Depuis 1990, la guerre civile fait rage entre différentes factions armées qui se partagent le territoire et les richesses naturelles qui vont avec, les camps impérialistes armant et poussant en sous-main leurs favoris. C'est au cours de ces années de guerre et de rapines que de nouvelles factions se sont constituées sur des bases ethniques. Les conséquences sont terribles pour la population. On parle aujourd'hui de 200000 morts sur 3 millions d'habitants. 80% de la population, contrainte à l'exil dans les pays voisins ou à Monrovia, vit depuis des années dans des conditions de dénuement extrêmes. En 1991, la guerre s'est étendue au Sierra Leone voisin où elle a duré dix ans, dix ans d'horreurs pour la population de ce pays, qui dut subir entre autres choses la réactualisation d'une ancienne pratique des soldats belges au Congo, l'amputation des bras...
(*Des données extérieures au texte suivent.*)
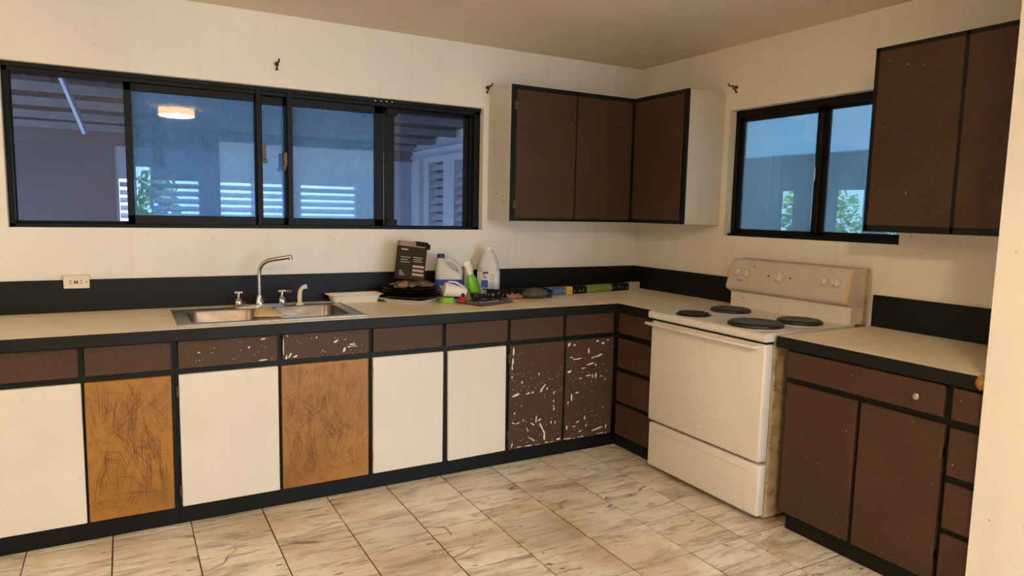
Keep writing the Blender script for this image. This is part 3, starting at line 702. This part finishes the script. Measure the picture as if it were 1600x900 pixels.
obj('aerator', tube(bmesh.new(), [(-2.556, -.246, 1.194), (-2.550, -.249, 1.176)], .012, 14), M['chrome'], sp, smooth=True)
for x, lab in ((-2.805, 0), (-2.582, 1)):
    h = obj('handle', lathe(bmesh.new(), [(.022, rz + .012), (.022, rz + .024), (.020, rz + .034), (.011, rz + .046), (.007, rz + .052), (.007, rz + .070), (.014, rz + .072), (.014, rz + .080), (.008, rz + .082)], 24, (x, -.163, 0)), M['chrome'], t, smooth=True)
    obj('lever', box(x - .018, x + .020, -.170, -.156, rz + .073, rz + .083, bev=.003, seg=2), M['white'], h)
    if lab: obj('lever_grip', box(x + .020, x + .052, -.170, -.157, rz + .068, rz + .084, bev=.004, seg=2), M['umber'], h, label='brown lever grip')
t = thing('sink_sprayer', 'ivory pull-out spray head standing right of the tap', 'sprayer', (-2.490, -.175, rz))
obj('holder', lathe(bmesh.new(), [(.024, rz), (.022, rz + .007), (.014, rz + .012)], 20, (-2.490, -.175, 0)), M['ivory'], t, smooth=True)
obj('body', tube(bmesh.new(), [(-2.490, -.175, rz + .008), (-2.491, -.175, rz + .035), (-2.489, -.176, rz + .07), (-2.482, -.178, rz + .092)], [.011, .013, .012, .009], 16), M['ivory'], t, smooth=True)
obj('nozzle', tube(bmesh.new(), [(-2.483, -.178, rz + .088), (-2.470, -.186, rz + .098), (-2.455, -.192, rz + .102)], [.009, .012, .013], 16), M['white'], t, smooth=True)
# small things behind the tap
q = bmesh.new(); bmesh.ops.create_icosphere(q, subdivisions=3, radius=.028)
for v in q.verts: v.co *= 1 + .12 * math.sin(40 * v.co.x) * math.cos(37 * v.co.z + 20 * v.co.y)
bmesh.ops.translate(q, verts=q.verts[:], vec=(-2.668, -.085, CZ + .027))
tag(obj('wire_scrubber', q, M['burner'], loc=(-2.668, -.085, CZ), smooth=False), 'round dark wire scrubber behind the tap spout', 'scrubber')
tag(obj('bottle_cap', lathe(bmesh.new(), [(.012, CZ), (.012, CZ + .018), (.009, CZ + .021)], 16, (-2.768, -.07, 0)), M['red'], loc=(-2.768, -.07, CZ), smooth=True), 'little red cap behind the tap', 'cap')
# cloth folded over the divider
q = bmesh.new()
P3 = [(-2.790, -.560, rz + .006), (-2.700, -.590, rz + .004), (-2.640, -.585, rz + .006), (-2.700, -.420, rz + .034), (-2.735, -.410, rz + .036), (-2.775, -.470, rz + .020)]
top_ = [q.verts.new(p_) for p_ in P3]; cen = q.verts.new((-2.725, -.510, rz + .030)); bot = [q.verts.new((p_[0] + (.0), p_[1] + .012, rz + .0015)) for p_ in P3]
for i in range(6):
    q.faces.new((top_[i], top_[(i + 1) % 6], cen)); q.faces.new((bot[i], bot[(i + 1) % 6], top_[(i + 1) % 6], top_[i]))
q.faces.new(bot[::-1])
bmesh.ops.subdivide_edges(q, edges=q.edges[:], cuts=2, use_grid_fill=True, smooth=.35)
tag(obj('dish_cloth', q, M['sponge'], loc=(-2.715, -.50, rz), smooth='all'), 'stiff beige cloth lying over the divider between the sink bowls', 'cloth')

# ------------------------------------------------------------------ socket
t = thing('wall_socket', 'ivory double socket set sideways at the backsplash top left of the sink', 'socket', (-3.535, -.001, 1.066))
obj('box_housing', box(-3.592, -3.478, -.020, -.0005, 1.032, 1.100, bev=.003), M['ivory'], t)
fp = obj('face_plate', box(-3.590, -3.480, -.036, -.0205, 1.034, 1.098, bev=.004, seg=2), M['ivory'], t)
obj('socket_insert', box(-3.570, -3.500, -.039, -.036, 1.049, 1.083, bev=.001), M['ivory'], fp)
for x in (-3.560, -3.515):
    for z in (1.060, 1.072): obj('slot', box(x - .005, x + .005, -.0405, -.039, z - .0015, z + .0015), M['slot'], fp)
for x in (-3.542, -3.532): obj('test_button', box(x - .003, x + .003, -.041, -.039, 1.058, 1.074, bev=.0008), M['slot'], fp)
obj('screw', lathe(bmesh.new(), [(.003, 0), (.003, .002)], 8, (-3.494, -.037, 1.066), Matrix.Rotation(PI / 2, 3, 'X')), M['slot'], fp)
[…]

En 1997, les impérialismes américains, français et anglais ont décidé de calmer le jeu et d'entériner la suprématie sur le terrain de Charles Taylor en favorisant son élection comme président de la république... Mais Taylor a été rattrapé par la guerre qu'il avait déclenchée au Sierra Leone pour profiter du pillage des diamants dont ce pays regorge... Le LURD, la faction armée qui a pour le moment gagné la dernière manche de la guerre civile, compte dans ses rangs des éléments appartenant aux milices Kajamajores liées au président sierra leonnais Tejah, sans doute avec l'assentiment de l'impérialisme britannique qui le soutient.

Les dirigeants impérialistes font semblant de croire que le départ de Taylor va enfin permettre l'établissement de la paix au Libéria. Mais que vont faire les chefs des différentes factions liées à Charles Taylor ou à d'autres ? En tout cas, toute l'histoire du pays le montre, la population libérienne n'a rien à attendre des États-Unis et des autres puissances impérialistes, ces incendiaires qui veulent aujourd'hui faire croire que leur but est d'éteindre le feu qu'ils ont eux-mêmes allumé.